Data records
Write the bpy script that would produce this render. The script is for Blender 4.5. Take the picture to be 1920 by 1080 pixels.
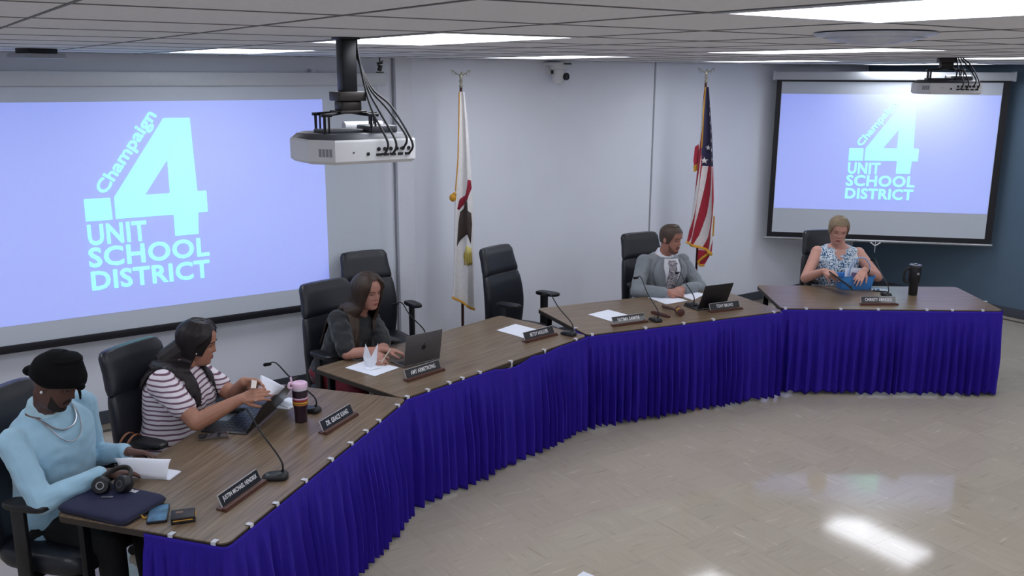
import bpy, bmesh, math, random
import numpy as np
from mathutils import Vector, Matrix

for o in list(bpy.data.objects):
    bpy.data.objects.remove(o, do_unlink=True)
SC = bpy.context.scene
COL = SC.collection

# ------------------------------------------------------------------ camera
F_PX, PITCH, CAM_H, ROLL = 1714.9, 0.2281, 2.614, 0.005
cd = bpy.data.cameras.new('camera')
cd.sensor_fit = 'HORIZONTAL'; cd.sensor_width = 36.0
cd.lens = F_PX * 36.0 / 1920.0
cd.clip_start = 0.05; cd.clip_end = 100
cam = bpy.data.objects.new('camera', cd); COL.objects.link(cam)
_c, _s = math.cos(PITCH), math.sin(PITCH)
_R = Vector((1, 0, 0)); _U = Vector((0, _s, _c)); _F = Vector((0, _c, -_s))
_R2 = _R * math.cos(ROLL) + _U * math.sin(ROLL)
_U2 = -_R * math.sin(ROLL) + _U * math.cos(ROLL)
cam.matrix_world = Matrix(((_R2.x, _U2.x, -_F.x, 0), (_R2.y, _U2.y, -_F.y, 0),
                           (_R2.z, _U2.z, -_F.z, CAM_H), (0, 0, 0, 1)))
SC.camera = cam

# ------------------------------------------------------------------ world + view
w = bpy.data.worlds.new('world'); SC.world = w; w.use_nodes = True
w.node_tree.nodes['Background'].inputs[0].default_value = (0.5, 0.52, 0.56, 1)
w.node_tree.nodes['Background'].inputs[1].default_value = 0.15
SC.view_settings.view_transform = 'Standard'
SC.view_settings.look = 'None'
SC.view_settings.gamma = 1.0
SC.view_settings.use_curve_mapping = False
SC.view_settings.exposure = 0.52
LAMP = 5.0          # radiance of the ceiling troffers

# ------------------------------------------------------------------ room frame
ROOM_H = 2.755
PHI = math.radians(34.1)
E1 = Vector((math.cos(PHI), math.sin(PHI), 0))      # along the white wall
N1 = Vector((-math.sin(PHI), math.cos(PHI), 0))     # towards the white wall
DL, DR = 7.218, 10.237
S0, T0 = -2.6, -3.0
def ST(s, t, z=0.0): return E1 * s + N1 * t + Vector((0, 0, z))

def ray(u, v):
    X, Y = u - 960.0, v - 540.0
    d = _R2 * X - _U2 * Y + _F * F_PX
    return d
CAMP = Vector((0, 0, CAM_H))
def TP(u, v, z=0.74):                 # point of a picture position on the level z
    d = ray(u, v); return CAMP + d * ((z - CAM_H) / d.z)
def WP(u, v, off=0.0):                # ... on the white wall (off in front of it)
    d = ray(u, v); return CAMP + d * ((DL - off) / d.dot(N1))

HT = 0.74
TL, TD = 1.83, 0.871
TABLES = {'A': (Vector((-1.162, 3.402, 0)), math.radians(72.82)),
          'B': (Vector((-0.642, 5.150, 0)), math.radians(48.88)),
          'C': (Vector((0.562, 6.537, 0)), math.radians(24.20)),
          'D': (Vector((2.242, 7.375, 0)), math.radians(-1.16))}
def tframe(n):
    o, a = TABLES[n]
    return o, Vector((math.cos(a), math.sin(a), 0)), Vector((-math.sin(a), math.cos(a), 0)), a
def L(n, x, y, z=0.0):
    o, e, m, a = tframe(n); return o + e * x + m * y + Vector((0, 0, z))
def RY(n, u, v, yl):
    o, e, m, a = tframe(n); d = ray(u, v)
    return CAMP + d * ((yl + o.dot(m)) / d.dot(m))

# ------------------------------------------------------------------ materials
def lin(c):
    c = c / 255.0
    return c / 12.92 if c <= 0.04045 else ((c + 0.055) / 1.055) ** 2.4
def rgb(r, g, b): return (lin(r), lin(g), lin(b), 1.0)
MATS = {}
def mat(name, col, rough=0.6, metal=0.0, var=0.06, scale=30.0, bump=0.0, bscale=200.0,
        emit=None, estr=0.0, coat=0.0, trans=0.0, spec=0.5, sheen=0.0, stretch=None, detail=3.0):
    if name in MATS: return MATS[name]
    m = bpy.data.materials.new(name); m.use_nodes = True
    nt = m.node_tree; b = nt.nodes['Principled BSDF']
    b.inputs['Roughness'].default_value = rough
    b.inputs['Metallic'].default_value = metal
    b.inputs['Specular IOR Level'].default_value = spec
    b.inputs['Coat Weight'].default_value = coat
    b.inputs['Transmission Weight'].default_value = trans
    b.inputs['Sheen Weight'].default_value = sheen
    tc = nt.nodes.new('ShaderNodeTexCoord')
    src = tc.outputs['Object']
    if stretch:
        mp = nt.nodes.new('ShaderNodeMapping'); mp.inputs['Scale'].default_value = stretch
        nt.links.new(src, mp.inputs['Vector']); src = mp.outputs['Vector']
    nz = nt.nodes.new('ShaderNodeTexNoise'); nz.inputs['Scale'].default_value = scale
    nz.inputs['Detail'].default_value = detail
    nt.links.new(src, nz.inputs['Vector'])
    mx = nt.nodes.new('ShaderNodeMix'); mx.data_type = 'RGBA'
    mx.inputs[6].default_value = tuple(max(0, c * (1 - var * 2)) for c in col[:3]) + (1,)
    mx.inputs[7].default_value = tuple(min(1, c * (1 + var * 2)) for c in col[:3]) + (1,)
    nt.links.new(nz.outputs['Fac'], mx.inputs[0])
    nt.links.new(mx.outputs[2], b.inputs['Base Color'])
    if bump > 0:
        n2 = nt.nodes.new('ShaderNodeTexNoise'); n2.inputs['Scale'].default_value = bscale
        nt.links.new(src, n2.inputs['Vector'])
        bp = nt.nodes.new('ShaderNodeBump'); bp.inputs['Strength'].default_value = bump
        bp.inputs['Distance'].default_value = 0.005
        nt.links.new(n2.outputs['Fac'], bp.inputs['Height'])
        nt.links.new(bp.outputs['Normal'], b.inputs['Normal'])
    if emit:
        b.inputs['Emission Color'].default_value = emit
        b.inputs['Emission Strength'].default_value = estr
    MATS[name] = m
    return m
def nodes(m): return m.node_tree.nodes, m.node_tree.links, m.node_tree.nodes['Principled BSDF']

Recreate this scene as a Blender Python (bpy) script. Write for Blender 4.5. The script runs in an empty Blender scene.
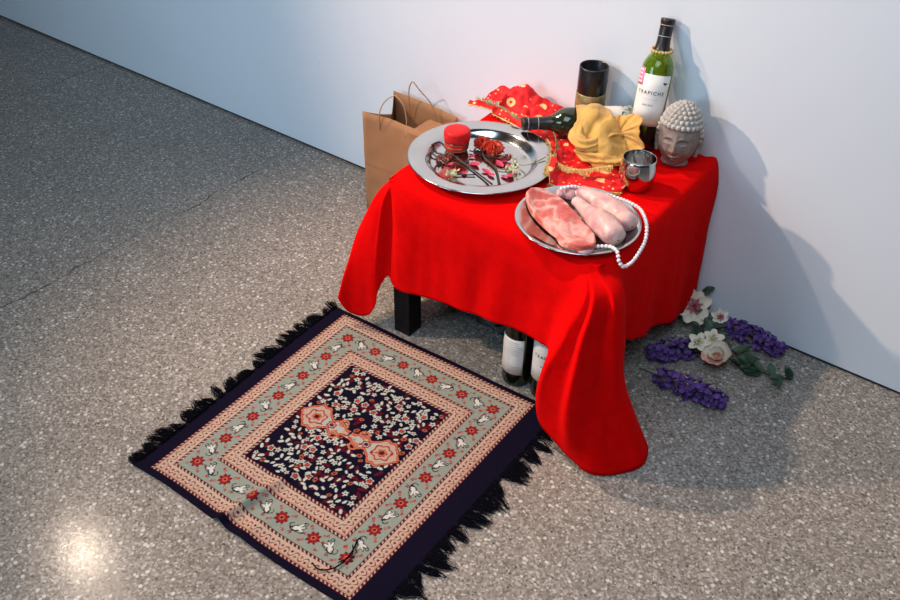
import bpy, math, random
import numpy as np
from mathutils import Vector, Matrix, noise

PI = math.pi
scn = bpy.context.scene
COL = scn.collection

# ------------------------------------------------------------------ camera
cam_d = bpy.data.cameras.new('camera')
cam_d.sensor_width = 36.0
cam_d.lens = 884.37 * 36.0 / 900.0
cam_o = bpy.data.objects.new('camera', cam_d)
COL.objects.link(cam_o)
_R = Matrix(((0.799, -0.385, 0.462), (0.602, 0.489, -0.632), (0.018, 0.783, 0.622))).normalized()
cam_o.matrix_world = Matrix.Translation((1.152, -1.334, 1.497)) @ _R.to_quaternion().to_matrix().to_4x4()
cam_d.clip_start = 0.05
scn.camera = cam_o

# ------------------------------------------------------------------ world, lights, exposure
scn.view_settings.view_transform = 'Standard'
scn.view_settings.look = 'None'
scn.view_settings.gamma = 1.0
scn.view_settings.use_curve_mapping = False
scn.view_settings.exposure = 0.0

world = bpy.data.worlds.new('gallery_air')
scn.world = world
world.use_nodes = True
wt = world.node_tree
wt.nodes.clear()
w_out = wt.nodes.new('ShaderNodeOutputWorld')
w_bg = wt.nodes.new('ShaderNodeBackground')
w_tc = wt.nodes.new('ShaderNodeTexCoord')
w_sep = wt.nodes.new('ShaderNodeSeparateXYZ')
w_ramp = wt.nodes.new('ShaderNodeValToRGB')
w_ramp.color_ramp.elements[0].position = 0.42
w_ramp.color_ramp.elements[0].color = (0.14, 0.17, 0.22, 1)
w_ramp.color_ramp.elements[1].position = 0.95
w_ramp.color_ramp.elements[1].color = (0.16, 0.17, 0.19, 1)
e = w_ramp.color_ramp.elements.new(0.62); e.color = (0.42, 0.55, 0.80, 1)
w_map = wt.nodes.new('ShaderNodeMath'); w_map.operation = 'MULTIPLY_ADD'
w_map.inputs[1].default_value = 0.5; w_map.inputs[2].default_value = 0.5
wt.links.new(w_tc.outputs['Generated'], w_sep.inputs[0])
wt.links.new(w_sep.outputs['Z'], w_map.inputs[0])
wt.links.new(w_map.outputs[0], w_ramp.inputs[0])
wt.links.new(w_ramp.outputs[0], w_bg.inputs[0])
w_bg.inputs[1].default_value = 0.09
wt.links.new(w_bg.outputs[0], w_out.inputs[0])

def spot(name, loc, target, energy, color, angle, blend, radius):
    d = bpy.data.lights.new(name, 'SPOT')
    d.energy = energy; d.color = color; d.spot_size = math.radians(angle)
    d.spot_blend = blend; d.shadow_soft_size = radius
    o = bpy.data.objects.new(name, d); COL.objects.link(o)
    o.location = loc
    o.rotation_euler = (Vector(target) - Vector(loc)).to_track_quat('-Z', 'Y').to_euler()
    return o

# warm track spotlight high on the left
spot('track_spotlight', (-2.30, -0.35, 3.75), (0.44, 0.0, 0.2), 540, (1.0, 0.79, 0.64), 38, 1.0, 0.05)
# second, lower warm spotlight from the front left
spot('stand_spotlight', (-2.34, -1.68, 2.43), (0.85, 0.20, 0.45), 400, (1.0, 0.76, 0.60), 52, 0.9, 0.045)
# small weak spotlight whose mirror image is the glint on the floor
spot('accent_spotlight', (-2.44, -0.05, 3.00), (-0.20, -0.80, 0.0), 62, (1.0, 0.80, 0.62), 40, 1.0, 0.05)
def panel(name, loc, target, size, energy, color, spread=180):
    d = bpy.data.lights.new(name, 'AREA'); d.shape = 'SQUARE'; d.size = size; d.energy = energy; d.color = color; d.spread = math.radians(spread)
    o = bpy.data.objects.new(name, d); COL.objects.link(o); o.location = loc
    o.rotation_euler = (Vector(target) - Vector(loc)).to_track_quat('-Z', 'Y').to_euler()
# two unseen cool fills added for bluish ambient: overhead, and behind the viewer's left
panel('overhead_fill', (1.0, -1.6, 3.1), (0.8, -0.2, 0.0), 2.0, 66, (0.60, 0.79, 1.0))
panel('left_wall_fill', (-1.2, -3.6, 1.5), (-0.75, 0.5, 0.6), 1.6, 15, (0.50, 0.75, 1.0), 75)

# ------------------------------------------------------------------ material helpers
def new_mat(name):
    m = bpy.data.materials.new(name); m.use_nodes = True
    return m, m.node_tree, m.node_tree.nodes['Principled BSDF']

def N(nt, kind, **inp):
    n = nt.nodes.new(kind)
    for k, v in inp.items():
        if k.startswith('_'):
            setattr(n, k[1:], v)
        else:
            n.inputs[k.replace('__', ' ')].default_value = v
    return n

def coords(nt, scale=(1, 1, 1), kind='Object'):
    t = nt.nodes.new('ShaderNodeTexCoord'); mp = nt.nodes.new('ShaderNodeMapping')
    mp.inputs['Scale'].default_value = scale
    nt.links.new(t.outputs[kind], mp.inputs[0])
    return mp.outputs[0]

def ramp(nt, fac, stops, mode='LINEAR'):
    r = nt.nodes.new('ShaderNodeValToRGB'); cr = r.color_ramp; cr.interpolation = mode
    cr.elements[0].position = stops[0][0]; cr.elements[0].color = (*stops[0][1], 1)
    cr.elements[1].position = stops[-1][0]; cr.elements[1].color = (*stops[-1][1], 1)
    for p, c in stops[1:-1]:
        el = cr.elements.new(p); el.color = (*c, 1)
    nt.links.new(fac, r.inputs[0])
    return r.outputs[0]

def bump(nt, b, height, strength=0.3, dist=0.002):
    n = nt.nodes.new('ShaderNodeBump'); n.inputs['Strength'].default_value = strength
    n.inputs['Distance'].default_value = dist
    nt.links.new(height, n.inputs['Height']); nt.links.new(n.outputs[0], b.inputs['Normal'])
    return n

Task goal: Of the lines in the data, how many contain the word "Write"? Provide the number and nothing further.

Answer to the problem: 2